The little in-race stories included watching how the California-based HTC Columbia team worked to defend the yellow leader jersey worn by Rogers; whether the popular Hincapie could grab the final stage win and whether Zabriskie’s Garmin-Transitions team or Leipheimer and RadioShack (minus Armstrong who had crashed out Thursday) could make a dramatic comeback and win the race where he said, ‘If I don’t win, I lose.’

Whatever hope Leipheimer might have held out almost went away when he suffered a tire puncture with about 13 miles left in the stage. After a tire change and help getting back up to speed, Leipheimer suddenly stood up in the saddle and made a desperate attack during the final uphill section of the race.

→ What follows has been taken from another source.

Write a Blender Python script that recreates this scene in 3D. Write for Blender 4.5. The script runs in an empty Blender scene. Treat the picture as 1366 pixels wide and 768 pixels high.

For a moment Leipheimer lost Zabriskie, who was in second place overall. Rogers and his team quickly covered Leipheimer’s move. Zabriskie also made two attacks on Rogers in the final eight miles, and Leipheimer made another. And then another. Rogers was riding unprotected. His teammates had either quit the race earlier (sprinters Mark Cavendish and Mark Renshaw) or couldn’t keep up.

But when the final climbing was done, Rogers was still ahead of Leipheimer and Zabriskie and attention turned to who might win the stage. Hincapie, wearing red, white and blue indicative of him being the defending U.S. national road racing champion, was enveloped in cheers of the large crowd, but cheers weren’t enough for him to hold off the rapidly closing Hesjedal.